Next Thursday, the 10th October, a new 8-week series exploring Ulster Protestant identity kicks off at the Glens Centre in Manorhamilton, funded by IFI as part of the Across the Lines programme at The Glens Centre. The Actor and director Adrian Dunbar, no stranger to the region comments:
This looks like a thoughtful and indeed timely intervention. The Ulster Protestant imagination continues to struggle free from orthodoxies unique in these islands. Its lore and commitment to our national imagination is unparalleled.
The Ulster Protestant is currently a group very much under the microscope, with the largest party of Ulster Unionism a key player (for the time being) in the Brexit negotiations. This divisive association is in itself one of the first things people reach for when they are asked, or think, about Ulster Protestant identity. However, this series aims to move beyond the familiar images and stereotypes often in news-reportage by looking at writers from this background who reflect its diverse, dissenting and on occasion progressive character. The seminar series will provoke discussion and healthy debate, challenge stereotypes and engage wide ranging narratives.
One early writer considered is Thomas Carnduff, a poet, playwright, shipyard worker and Orangeman who went up on stage to rapturous applause at the Abbey Theatre following the first performance of his seminal play Workers in October 1932. The play expressed Belfast working-class life and dialect for a Dublin audience and won Carnduff praise as an ‘O’Casey of the north’, even if he was obliged to stand for the Irish anthem when he got up on stage to receive his accolade.
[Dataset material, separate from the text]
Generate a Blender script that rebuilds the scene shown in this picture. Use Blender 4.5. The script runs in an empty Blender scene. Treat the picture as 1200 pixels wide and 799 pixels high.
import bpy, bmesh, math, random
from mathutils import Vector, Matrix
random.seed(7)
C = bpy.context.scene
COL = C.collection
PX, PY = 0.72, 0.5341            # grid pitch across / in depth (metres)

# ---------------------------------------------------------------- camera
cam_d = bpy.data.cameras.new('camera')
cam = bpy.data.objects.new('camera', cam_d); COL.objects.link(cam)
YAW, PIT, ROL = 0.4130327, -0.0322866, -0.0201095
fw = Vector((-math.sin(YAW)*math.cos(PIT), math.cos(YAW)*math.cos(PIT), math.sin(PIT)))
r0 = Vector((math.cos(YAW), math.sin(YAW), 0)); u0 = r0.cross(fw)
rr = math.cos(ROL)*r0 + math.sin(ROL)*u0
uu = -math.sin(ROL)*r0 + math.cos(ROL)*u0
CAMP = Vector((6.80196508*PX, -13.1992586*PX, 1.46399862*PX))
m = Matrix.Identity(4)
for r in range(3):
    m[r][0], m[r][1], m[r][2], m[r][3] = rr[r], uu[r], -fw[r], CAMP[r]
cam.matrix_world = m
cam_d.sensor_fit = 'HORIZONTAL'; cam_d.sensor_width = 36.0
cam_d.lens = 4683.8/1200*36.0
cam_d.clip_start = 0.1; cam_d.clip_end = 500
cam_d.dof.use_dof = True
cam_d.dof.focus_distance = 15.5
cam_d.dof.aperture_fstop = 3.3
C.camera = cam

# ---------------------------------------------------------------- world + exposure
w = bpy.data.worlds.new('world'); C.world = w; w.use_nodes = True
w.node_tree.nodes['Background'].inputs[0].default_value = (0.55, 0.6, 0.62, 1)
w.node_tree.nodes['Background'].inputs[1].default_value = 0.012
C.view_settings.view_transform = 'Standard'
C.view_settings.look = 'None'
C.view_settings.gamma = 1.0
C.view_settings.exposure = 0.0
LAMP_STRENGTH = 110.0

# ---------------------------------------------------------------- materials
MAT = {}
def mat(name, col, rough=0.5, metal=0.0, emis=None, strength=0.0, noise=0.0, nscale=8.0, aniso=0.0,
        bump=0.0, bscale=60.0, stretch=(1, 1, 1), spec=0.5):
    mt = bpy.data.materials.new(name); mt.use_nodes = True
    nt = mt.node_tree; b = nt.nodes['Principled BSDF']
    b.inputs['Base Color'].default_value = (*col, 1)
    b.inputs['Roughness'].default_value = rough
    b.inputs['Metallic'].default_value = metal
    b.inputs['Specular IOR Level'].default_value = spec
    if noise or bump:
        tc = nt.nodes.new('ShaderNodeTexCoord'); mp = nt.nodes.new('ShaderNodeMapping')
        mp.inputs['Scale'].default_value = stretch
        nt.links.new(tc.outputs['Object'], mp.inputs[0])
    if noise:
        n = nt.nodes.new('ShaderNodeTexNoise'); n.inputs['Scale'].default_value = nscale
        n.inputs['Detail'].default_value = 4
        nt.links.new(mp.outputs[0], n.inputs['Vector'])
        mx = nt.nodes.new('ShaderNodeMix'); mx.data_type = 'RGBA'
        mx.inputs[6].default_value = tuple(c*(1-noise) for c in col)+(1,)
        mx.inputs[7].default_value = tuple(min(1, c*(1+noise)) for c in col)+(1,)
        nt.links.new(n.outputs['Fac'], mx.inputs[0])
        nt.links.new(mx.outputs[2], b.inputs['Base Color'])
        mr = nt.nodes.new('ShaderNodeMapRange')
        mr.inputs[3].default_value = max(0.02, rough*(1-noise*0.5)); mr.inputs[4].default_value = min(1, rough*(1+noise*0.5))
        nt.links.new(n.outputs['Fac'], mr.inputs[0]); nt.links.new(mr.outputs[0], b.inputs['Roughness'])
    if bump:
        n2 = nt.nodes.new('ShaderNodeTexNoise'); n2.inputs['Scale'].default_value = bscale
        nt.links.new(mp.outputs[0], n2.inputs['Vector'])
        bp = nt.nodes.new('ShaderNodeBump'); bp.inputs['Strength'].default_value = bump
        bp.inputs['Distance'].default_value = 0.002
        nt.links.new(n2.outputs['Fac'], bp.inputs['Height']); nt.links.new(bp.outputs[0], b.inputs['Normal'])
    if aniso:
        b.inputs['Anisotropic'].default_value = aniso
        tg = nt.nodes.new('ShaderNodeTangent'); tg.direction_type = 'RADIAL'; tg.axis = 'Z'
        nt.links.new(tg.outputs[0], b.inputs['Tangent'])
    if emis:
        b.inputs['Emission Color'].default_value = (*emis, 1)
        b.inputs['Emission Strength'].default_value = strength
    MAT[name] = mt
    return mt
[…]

It was John Hewitt who described himself as an Ulsterman, Irish, British, and European which remains a useful identity framework for many Protestants, although it misses his associations with more left wing politics.
More recent writers including Gary Mitchell deal with the ravages of paramilitarism, Dave Duggan and Jonathan Burgess – who are coming into a session to discuss their work – and who have associations with Derry/Londonderry, write drama that explores attitudes to the peace process, and band culture and population movements of the Protestant community from the west bank of the city.
The programme takes in the powerful border-view of Eugene McCabe, the poetic sensibility of Frank McGuinness and the earthy Leitrim recollections of John McGahern before taking an in-depth look at the voice of women writers, such as, Marie Jones and Christina Reid’s whose plays portray women negotiating the Troubles. Rosemary Jenkinson, another guest speaker on the programme notes that many northern Protestants envy the positive images involved by Irish Catholics globally. She is proud of all her identities as a Protestant, Irish, and British woman, even if:
…the new uncertainty of Brexit makes us feel as precarious as an infant in care. We’re like the problem child of Europe, feeling disowned and unloved by England and Ireland, yet at the same time we’re incredibly proud to have survived.
Staying with the dominant theme of our times, we note how in the film written by Stacey Gregg, the inter-generational ‘advice’ of a mother walking her young daughter to school along a famous Belfast interface is:
At the end of the day, if you’ve your head screwed on, get your Irish passport: you’re European and your British. Go after the work. And sure, that’s the best the young ones can hope for, isn’t it?
Despite the uncertainty referenced by Jenkinson, the Ulster Protestant imagination and identity will continue to negotiate its way long after the present storms and in so doing weave an important rich cultural legacy.